Als alle Stimmen eingefangen, alle Berichte geschrieben und auch der letzte Social Media Post gepostet ist, mache ich mich mit einem Kollegen langsam aber sicher auf den Heimweg. Heraus aus unserem Wohnzimmer. Aber wo müssen wir lang? Sind wir nicht hier vorhin hochgekommen? Die Tür ist bereits verschlossen. Das Stadion hat mittlerweile auch der letzte Kollege oder Mitarbeiter verlassen. Übernachtung auf dem „Geister-Betze“? Das wäre sicher noch ein bemerkenswerter Abschluss dieses außergewöhnlichen Tages.
Ein liebenswürdiger Ordner sperrt uns schließlich das verschlossene Tor auf und wir können – unter Einhaltung der Corona-Auflagen – durch den Innenraum des Fritz-Walter-Stadions den Betzenberg wieder verlassen. Hindurch durch den TV-Tunnel. Vorbei am Zelt vor dem Eingang, hinaus auf den Parkplatz.

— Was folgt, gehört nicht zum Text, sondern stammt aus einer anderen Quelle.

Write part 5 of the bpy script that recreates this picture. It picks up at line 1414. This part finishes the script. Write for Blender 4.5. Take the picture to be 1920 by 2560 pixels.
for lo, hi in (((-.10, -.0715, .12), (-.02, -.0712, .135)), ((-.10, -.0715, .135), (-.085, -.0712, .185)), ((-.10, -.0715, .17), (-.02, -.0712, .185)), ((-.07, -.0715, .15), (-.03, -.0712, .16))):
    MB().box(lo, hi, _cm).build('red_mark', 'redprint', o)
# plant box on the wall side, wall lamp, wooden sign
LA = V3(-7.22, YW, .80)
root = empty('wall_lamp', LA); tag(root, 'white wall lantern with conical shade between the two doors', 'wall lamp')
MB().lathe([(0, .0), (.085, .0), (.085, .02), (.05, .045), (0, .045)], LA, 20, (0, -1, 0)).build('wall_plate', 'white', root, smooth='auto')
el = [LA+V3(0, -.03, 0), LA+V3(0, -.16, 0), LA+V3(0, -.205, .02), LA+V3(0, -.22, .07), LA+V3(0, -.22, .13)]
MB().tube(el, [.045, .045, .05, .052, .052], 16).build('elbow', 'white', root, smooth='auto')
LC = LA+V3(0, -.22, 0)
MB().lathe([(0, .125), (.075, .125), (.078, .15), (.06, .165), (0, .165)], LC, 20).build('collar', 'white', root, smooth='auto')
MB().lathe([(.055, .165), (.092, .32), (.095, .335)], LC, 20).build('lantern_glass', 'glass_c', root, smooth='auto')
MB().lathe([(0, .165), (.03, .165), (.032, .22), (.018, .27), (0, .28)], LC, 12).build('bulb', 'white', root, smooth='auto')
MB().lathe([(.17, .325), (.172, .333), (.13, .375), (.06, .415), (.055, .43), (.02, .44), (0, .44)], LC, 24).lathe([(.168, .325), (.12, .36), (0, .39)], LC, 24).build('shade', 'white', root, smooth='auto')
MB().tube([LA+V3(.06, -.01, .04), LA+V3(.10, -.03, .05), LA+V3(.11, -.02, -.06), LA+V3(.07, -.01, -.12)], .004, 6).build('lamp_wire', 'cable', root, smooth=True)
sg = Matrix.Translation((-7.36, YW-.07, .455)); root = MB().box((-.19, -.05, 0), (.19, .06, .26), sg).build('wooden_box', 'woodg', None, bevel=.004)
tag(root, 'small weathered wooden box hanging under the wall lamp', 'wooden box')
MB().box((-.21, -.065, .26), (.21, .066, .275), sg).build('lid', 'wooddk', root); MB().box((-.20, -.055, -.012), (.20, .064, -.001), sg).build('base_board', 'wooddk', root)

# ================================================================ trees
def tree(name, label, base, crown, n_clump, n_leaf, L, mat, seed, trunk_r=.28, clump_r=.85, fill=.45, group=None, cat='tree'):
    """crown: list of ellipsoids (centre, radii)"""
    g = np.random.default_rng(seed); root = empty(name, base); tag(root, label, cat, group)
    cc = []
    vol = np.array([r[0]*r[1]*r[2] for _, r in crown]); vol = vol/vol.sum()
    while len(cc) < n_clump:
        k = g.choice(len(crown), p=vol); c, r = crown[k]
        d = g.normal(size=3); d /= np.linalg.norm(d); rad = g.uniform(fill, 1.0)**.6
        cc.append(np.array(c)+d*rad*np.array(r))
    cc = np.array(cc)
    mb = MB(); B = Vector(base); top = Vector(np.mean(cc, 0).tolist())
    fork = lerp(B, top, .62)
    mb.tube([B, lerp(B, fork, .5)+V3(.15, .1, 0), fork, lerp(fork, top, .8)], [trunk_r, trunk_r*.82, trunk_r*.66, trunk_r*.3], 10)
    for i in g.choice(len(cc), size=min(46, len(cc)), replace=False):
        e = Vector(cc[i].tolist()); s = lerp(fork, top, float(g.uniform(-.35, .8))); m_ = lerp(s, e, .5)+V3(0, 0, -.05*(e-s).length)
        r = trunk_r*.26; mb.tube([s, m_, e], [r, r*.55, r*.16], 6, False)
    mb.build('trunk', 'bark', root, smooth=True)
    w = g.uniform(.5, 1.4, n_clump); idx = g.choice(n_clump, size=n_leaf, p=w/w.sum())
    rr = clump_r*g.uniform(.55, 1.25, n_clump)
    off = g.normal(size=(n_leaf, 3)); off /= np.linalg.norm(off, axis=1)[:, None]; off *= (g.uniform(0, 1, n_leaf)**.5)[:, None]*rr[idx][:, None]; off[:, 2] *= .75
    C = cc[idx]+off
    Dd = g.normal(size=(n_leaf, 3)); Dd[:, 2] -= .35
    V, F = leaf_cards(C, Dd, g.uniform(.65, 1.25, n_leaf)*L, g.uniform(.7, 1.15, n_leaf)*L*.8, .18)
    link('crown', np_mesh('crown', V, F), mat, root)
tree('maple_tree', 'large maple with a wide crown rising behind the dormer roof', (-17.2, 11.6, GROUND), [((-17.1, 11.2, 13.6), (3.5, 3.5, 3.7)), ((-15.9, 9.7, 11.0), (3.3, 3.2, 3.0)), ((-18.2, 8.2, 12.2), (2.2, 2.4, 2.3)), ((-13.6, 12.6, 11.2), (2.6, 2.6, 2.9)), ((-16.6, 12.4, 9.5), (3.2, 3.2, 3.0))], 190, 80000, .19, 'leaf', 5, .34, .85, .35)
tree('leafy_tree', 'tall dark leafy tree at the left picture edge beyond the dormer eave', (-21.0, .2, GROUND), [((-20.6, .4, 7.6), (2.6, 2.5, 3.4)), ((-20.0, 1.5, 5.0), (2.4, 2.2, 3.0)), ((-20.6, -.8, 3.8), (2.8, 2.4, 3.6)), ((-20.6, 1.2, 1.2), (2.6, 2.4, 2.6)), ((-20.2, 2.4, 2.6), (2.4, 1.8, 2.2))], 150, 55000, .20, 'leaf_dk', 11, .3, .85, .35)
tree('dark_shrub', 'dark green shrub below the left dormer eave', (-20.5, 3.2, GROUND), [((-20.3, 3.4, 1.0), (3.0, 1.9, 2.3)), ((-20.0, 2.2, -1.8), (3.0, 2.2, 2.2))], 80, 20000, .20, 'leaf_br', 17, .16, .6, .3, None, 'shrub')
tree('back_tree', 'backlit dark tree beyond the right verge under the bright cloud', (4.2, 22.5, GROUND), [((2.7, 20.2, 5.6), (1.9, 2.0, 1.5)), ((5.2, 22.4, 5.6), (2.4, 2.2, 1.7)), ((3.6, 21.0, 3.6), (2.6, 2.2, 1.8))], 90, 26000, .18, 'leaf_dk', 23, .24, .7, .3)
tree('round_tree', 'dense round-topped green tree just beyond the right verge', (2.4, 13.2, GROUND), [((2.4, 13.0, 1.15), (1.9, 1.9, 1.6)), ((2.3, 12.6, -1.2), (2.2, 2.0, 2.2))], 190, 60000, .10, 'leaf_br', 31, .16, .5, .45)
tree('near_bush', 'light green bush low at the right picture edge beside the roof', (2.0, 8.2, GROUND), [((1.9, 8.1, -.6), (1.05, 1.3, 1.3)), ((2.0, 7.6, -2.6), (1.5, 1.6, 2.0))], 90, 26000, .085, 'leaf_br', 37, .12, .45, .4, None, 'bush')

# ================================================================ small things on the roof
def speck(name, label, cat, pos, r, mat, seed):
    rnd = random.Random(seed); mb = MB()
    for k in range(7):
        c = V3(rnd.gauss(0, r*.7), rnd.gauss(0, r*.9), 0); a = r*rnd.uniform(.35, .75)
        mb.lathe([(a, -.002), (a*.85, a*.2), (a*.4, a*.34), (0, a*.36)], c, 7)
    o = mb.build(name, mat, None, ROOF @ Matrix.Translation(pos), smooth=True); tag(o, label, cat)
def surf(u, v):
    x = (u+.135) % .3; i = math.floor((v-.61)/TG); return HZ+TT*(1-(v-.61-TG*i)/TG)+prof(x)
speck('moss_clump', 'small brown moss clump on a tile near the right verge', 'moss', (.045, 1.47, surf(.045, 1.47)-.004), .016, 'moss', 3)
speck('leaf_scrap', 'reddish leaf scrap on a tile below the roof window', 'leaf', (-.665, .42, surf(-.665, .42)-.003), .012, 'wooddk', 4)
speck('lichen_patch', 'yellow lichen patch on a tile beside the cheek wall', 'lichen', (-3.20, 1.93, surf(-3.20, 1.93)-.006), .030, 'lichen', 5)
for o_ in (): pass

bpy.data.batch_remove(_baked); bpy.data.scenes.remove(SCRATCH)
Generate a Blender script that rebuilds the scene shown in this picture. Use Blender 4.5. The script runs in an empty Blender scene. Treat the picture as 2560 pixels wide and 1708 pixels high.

Bevor ich in mein Auto steige, drehe ich mich noch einmal um und schaue auf die Westkurve des Stadions. Gerade erst ist sie 100 Jahre alt geworden. Was du schon alles mitmachen musstest, denke ich und fahre nach Hause. Voll mit Eindrücken und Emotionen. Wenn auch auf ganz andere Art und Weise, als die dutzenden Male zuvor.